Future Me is wondering when Now Me is going to realize that she’s there and that provisions need to be made. Real ones. It’s hard to grasp and even harder to execute.
The good:
Finally taking ibuprofen which helped my foots neighbors.
10 miles is a long way. And I did it. Even speedily at some points. Go me!
Babied the foot today. Well, tortured with ice baths and rolling but it is an evil baby who likes that stuff.
Now Me could think about things Past Me did and whether or not those were helpful.
Bed and sleep and rest.
I am so happy about this month’s superpower, because I’m doing Camp Nano, which means I am writing every day in July, which (for me) is a badass way to live. yep.
Whoa.
I didn’t realize until now how ashamed I feel for being physically–heck, even psychically, soulfully–compromised by the heat. Hearing that it affects you makes it feel more okay for it to affect me.

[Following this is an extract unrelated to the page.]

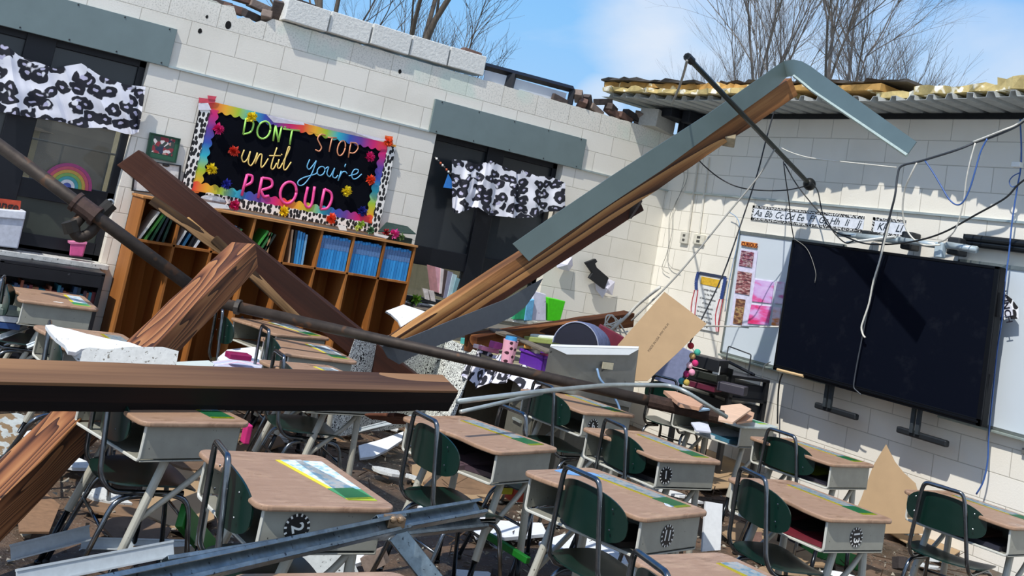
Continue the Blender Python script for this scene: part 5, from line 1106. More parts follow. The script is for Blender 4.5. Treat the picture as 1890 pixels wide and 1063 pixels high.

Ssshhhh, don’t tell anyone, but I’m actually a human animal and not a productivity-robot-machine-god.
Also, As a person who is 18 years and one arms-length away from this sort of thing, I know I’m in trouble when I start gazing at frosty mugs and Googling drugs I’ve never tried. “Maybe a little DMT is just the ticket to lift me out of this funk!”
In my case, it means 1) I’m depressed; 2) the prospect of taking care of myself fills me with terror and boredom in equal proportions; so, 3) “Volatile Me” thinks maybe it’s her turn to do what she knows how to do.
Nice try, buddy, but not today. Today we binge on La Croix coconut seltzer, try to talk to another real live human animal, and await reinforcements.
What are superpowers and how can I get some, or recognize the ones that may already be here?
Like the salve of the week, I offer magic internet frozen stones for anyone who needs one! They are smooth, and made out of semiprecious gems in your favorite color, and they remind you that it will not be hot forever. When you hold them against the inside of your right wrist, they cool your entire body.
The Hard:
— Spent several days sweltering while the air conditioner was broken.
— Too hot to sleep, so sleep deprivation followed by wonky sleep cycle due to catch-up sleep.
— Didn’t get 2 jobs I interviewed for. Both were easily within my skill & experience, and I desperately need a job, so it felt really unfair.
The Good:
— Air conditioning got fixed!
— Yoga for my sciatica. Thanks, yoga, for fixing my body.
— [silent retreat]
— Have an interview coming up.
— (Unrelated) exciting job opening in my field. It’s a long shot given my experience, but keeping fingers crossed.
— Yay fireworks! I love art made out of science.
— Reading lots of good things. Feeling slightly less stuck with my art.